La plus violente des morts est l'oubli. Une page qui n'est plus actualisée, un site à l'abandon, des messages lancés sans réponse... et certainement un jour un serveur qui décide de clore le compte, faute de mouvement de son utilisateur et de visite de ses lecteurs. Le silence, l'absence, l'oubli. Le temps a passé, et des mots et des émotions il ne reste plus rien. A peine un souvenir peut-on nier que ce qui se lit derrière un écran n'a pas tout à fait la même force que ce qui se voit, se sent, se touche ? Voilà plus de dix ans que je navigue sur Internet et lis la vie des autres dans ce qu'ils veulent bien m'en montrer. En ce long espace de temps, j'en ai vu des sites mourir ainsi, dans une disparition aussi complète et souvent inexpliquée que la mort elle-même. Une personne qui n'écrit plus, qui ne met plus à jour son site et qui part, du jour au lendemain, sans annoncer son départ, équivaut pour le lecteur à une mort. Mort virtuelle, mort physique quand on est seul derrière l'écran, c'est exactement la même chose. Des gens que j'ai lus pendant des années, dont j'ai suivi la vie, les pensées ont un jour cessé d'écrire et pour moi, simple lectrice, ils sont morts. Leur disparition, souvent, m'a rendue triste. Et puis j'ai fini par associer le souvenir de la lecture de leurs écrits au souvenir de ma propre vie. Ceux qui écrivaient jadis, en 1998, en 1999, sont morts pour moi et, en même temps, c'est un peu celle que j'étais à cette époque qui a disparu avec leur retrait d'Internet. Une page s'est tournée, une époque est terminée.

Mais la disparition, parfois, n'est pas seulement virtuelle.
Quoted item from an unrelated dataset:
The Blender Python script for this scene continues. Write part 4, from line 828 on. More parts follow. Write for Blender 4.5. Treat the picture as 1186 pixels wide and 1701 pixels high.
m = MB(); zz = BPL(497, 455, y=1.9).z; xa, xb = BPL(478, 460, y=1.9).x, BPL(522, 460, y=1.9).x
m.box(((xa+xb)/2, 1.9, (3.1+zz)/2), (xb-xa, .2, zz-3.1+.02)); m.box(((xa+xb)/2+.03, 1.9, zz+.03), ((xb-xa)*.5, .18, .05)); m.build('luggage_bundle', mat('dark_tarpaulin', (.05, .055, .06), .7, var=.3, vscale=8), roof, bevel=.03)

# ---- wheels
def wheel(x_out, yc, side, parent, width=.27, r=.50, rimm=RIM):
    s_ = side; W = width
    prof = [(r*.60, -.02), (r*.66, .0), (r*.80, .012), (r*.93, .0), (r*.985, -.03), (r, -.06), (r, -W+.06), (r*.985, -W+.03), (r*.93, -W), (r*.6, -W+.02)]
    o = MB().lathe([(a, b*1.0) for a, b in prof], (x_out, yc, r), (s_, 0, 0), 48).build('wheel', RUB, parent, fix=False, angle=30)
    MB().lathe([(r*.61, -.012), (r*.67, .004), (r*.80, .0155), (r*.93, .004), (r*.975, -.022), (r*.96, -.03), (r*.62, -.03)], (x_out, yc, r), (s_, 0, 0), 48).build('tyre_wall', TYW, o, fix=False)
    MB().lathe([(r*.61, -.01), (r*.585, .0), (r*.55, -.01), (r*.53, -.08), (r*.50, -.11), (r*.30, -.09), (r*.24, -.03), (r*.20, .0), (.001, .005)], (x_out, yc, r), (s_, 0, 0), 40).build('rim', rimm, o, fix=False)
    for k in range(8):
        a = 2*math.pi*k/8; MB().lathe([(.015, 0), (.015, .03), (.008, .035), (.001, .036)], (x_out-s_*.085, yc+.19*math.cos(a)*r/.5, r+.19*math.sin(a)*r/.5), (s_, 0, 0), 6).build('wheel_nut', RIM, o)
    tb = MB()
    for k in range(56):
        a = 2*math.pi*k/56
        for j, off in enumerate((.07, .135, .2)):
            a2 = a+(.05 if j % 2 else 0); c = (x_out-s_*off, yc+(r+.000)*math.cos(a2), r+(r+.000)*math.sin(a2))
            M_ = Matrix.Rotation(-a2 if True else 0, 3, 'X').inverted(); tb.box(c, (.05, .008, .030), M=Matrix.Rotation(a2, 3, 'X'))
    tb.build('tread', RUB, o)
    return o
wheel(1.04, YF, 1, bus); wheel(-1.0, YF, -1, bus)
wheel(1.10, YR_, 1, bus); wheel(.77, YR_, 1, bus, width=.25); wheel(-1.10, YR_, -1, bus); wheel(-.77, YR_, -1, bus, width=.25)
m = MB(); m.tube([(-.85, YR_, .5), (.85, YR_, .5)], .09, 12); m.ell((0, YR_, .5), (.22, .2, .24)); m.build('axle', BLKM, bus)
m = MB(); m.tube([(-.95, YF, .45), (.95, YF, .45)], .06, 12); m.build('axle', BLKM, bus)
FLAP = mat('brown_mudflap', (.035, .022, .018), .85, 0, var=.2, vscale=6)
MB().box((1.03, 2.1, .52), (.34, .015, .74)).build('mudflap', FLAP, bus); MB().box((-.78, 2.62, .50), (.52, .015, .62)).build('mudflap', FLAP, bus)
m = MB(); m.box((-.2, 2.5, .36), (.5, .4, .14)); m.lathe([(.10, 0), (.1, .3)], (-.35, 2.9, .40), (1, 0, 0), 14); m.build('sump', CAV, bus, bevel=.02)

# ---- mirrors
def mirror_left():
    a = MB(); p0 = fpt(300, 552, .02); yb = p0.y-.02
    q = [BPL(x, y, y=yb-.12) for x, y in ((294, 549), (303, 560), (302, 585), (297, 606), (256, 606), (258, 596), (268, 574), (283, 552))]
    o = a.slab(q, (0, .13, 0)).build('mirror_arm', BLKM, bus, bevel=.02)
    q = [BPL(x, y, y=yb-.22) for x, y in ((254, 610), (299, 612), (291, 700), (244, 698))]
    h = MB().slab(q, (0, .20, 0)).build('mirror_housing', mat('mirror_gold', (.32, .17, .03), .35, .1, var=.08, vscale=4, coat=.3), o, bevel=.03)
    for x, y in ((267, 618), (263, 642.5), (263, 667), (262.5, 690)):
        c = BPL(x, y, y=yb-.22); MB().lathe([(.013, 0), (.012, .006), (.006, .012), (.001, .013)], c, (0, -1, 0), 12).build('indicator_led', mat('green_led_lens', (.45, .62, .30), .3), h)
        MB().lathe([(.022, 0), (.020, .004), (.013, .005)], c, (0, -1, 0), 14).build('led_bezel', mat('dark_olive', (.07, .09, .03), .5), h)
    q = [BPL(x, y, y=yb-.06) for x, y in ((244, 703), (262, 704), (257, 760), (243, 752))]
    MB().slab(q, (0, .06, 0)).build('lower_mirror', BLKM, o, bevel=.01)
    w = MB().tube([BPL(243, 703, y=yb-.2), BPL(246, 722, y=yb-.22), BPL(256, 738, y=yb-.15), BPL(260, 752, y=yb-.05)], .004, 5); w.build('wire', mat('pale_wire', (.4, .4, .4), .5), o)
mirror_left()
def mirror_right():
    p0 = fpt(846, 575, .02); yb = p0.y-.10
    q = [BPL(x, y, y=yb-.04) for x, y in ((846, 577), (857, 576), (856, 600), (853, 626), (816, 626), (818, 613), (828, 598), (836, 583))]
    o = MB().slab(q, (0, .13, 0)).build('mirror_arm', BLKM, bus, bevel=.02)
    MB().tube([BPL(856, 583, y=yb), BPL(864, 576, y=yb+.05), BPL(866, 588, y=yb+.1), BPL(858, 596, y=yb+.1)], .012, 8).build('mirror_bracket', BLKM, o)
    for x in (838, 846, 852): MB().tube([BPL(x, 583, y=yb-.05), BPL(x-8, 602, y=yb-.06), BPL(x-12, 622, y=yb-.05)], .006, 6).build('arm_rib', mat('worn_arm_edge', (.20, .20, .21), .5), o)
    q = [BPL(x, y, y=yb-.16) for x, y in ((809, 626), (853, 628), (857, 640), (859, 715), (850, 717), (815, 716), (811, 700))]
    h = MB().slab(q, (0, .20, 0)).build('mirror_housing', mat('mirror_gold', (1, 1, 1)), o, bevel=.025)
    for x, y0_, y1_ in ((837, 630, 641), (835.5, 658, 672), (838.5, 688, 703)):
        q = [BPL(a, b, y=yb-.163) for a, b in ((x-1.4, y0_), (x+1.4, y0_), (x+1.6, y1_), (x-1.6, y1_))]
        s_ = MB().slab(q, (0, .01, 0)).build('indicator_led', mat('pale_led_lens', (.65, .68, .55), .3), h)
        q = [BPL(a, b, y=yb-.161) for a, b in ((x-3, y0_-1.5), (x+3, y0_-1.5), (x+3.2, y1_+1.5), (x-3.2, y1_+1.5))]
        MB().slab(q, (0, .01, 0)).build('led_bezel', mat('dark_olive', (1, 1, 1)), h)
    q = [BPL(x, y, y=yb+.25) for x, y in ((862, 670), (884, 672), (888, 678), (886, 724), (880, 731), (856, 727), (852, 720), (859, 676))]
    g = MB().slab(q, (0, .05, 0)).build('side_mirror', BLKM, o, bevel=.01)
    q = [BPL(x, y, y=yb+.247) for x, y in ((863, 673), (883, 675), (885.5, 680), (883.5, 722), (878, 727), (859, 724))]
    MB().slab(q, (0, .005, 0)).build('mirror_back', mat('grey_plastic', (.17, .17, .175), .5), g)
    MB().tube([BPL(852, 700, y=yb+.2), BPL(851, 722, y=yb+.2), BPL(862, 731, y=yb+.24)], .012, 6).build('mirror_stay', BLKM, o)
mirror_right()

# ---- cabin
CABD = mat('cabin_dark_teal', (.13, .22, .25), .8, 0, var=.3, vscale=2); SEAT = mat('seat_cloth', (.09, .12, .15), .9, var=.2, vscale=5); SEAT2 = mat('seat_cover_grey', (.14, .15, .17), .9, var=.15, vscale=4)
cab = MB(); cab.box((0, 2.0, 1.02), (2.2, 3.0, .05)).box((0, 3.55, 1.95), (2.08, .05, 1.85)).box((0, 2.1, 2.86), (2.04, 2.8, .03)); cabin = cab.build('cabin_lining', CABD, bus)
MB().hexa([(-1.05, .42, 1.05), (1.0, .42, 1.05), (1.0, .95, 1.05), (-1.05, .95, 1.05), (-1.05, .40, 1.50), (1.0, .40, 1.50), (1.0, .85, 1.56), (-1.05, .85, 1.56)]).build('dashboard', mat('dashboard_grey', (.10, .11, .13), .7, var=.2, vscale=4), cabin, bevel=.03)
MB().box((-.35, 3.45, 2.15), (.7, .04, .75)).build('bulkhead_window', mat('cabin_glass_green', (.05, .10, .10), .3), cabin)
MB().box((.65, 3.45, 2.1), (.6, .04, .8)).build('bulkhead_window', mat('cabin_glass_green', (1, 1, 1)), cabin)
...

Derrière mon écran, j'apprends aujourd'hui le décès d'une blogueuse. Pourtant, elle est encore là elle s'annonce en gras dans les liens non lus de mon agrégateur. Comment croire qu'elle n'est plus ? Comment imaginer qu'elle a disparu alors que sa parole résonne encore avec tant d'éclat sur le net ?

Écrire un testament, cela fait peur. Et si c'était ainsi provoquer la mort, lui dire "je suis prête, tu peux venir !" ? Pourtant, peut-être devrais-je écrire le testament de mon journal : je voudrais qu'il me survive qu'il vive au-delà de ma mort. Je ne sais pas trop comment. Je ne sais pas même si ce journal a quelque chose à dire à des lecteurs au-delà de moi-même, au-delà du temps présent. Mais lorsque moi je ne serai plus là, je voudrais que ce journal soit encore là, d'une façon ou d'une autre. Est-ce une façon illusoire de se dire qu'on existe au-delà de la mort et d'arracher au temps un petit bout d'immortalité ? Sûrement.

Je n'ai laissé nulle part trace de mes différents codes d'accès de mes identités parallèles sur Internet. Si je mourrais demain, personne ne pourrait venir ici sur ce journal vous annoncer mon décès. Mais je sais que, derrière leur écran, des lecteurs archivent contre l'oubli et le silence. Et ça me rassure : la mort n'est peut-être pas forcément la fin.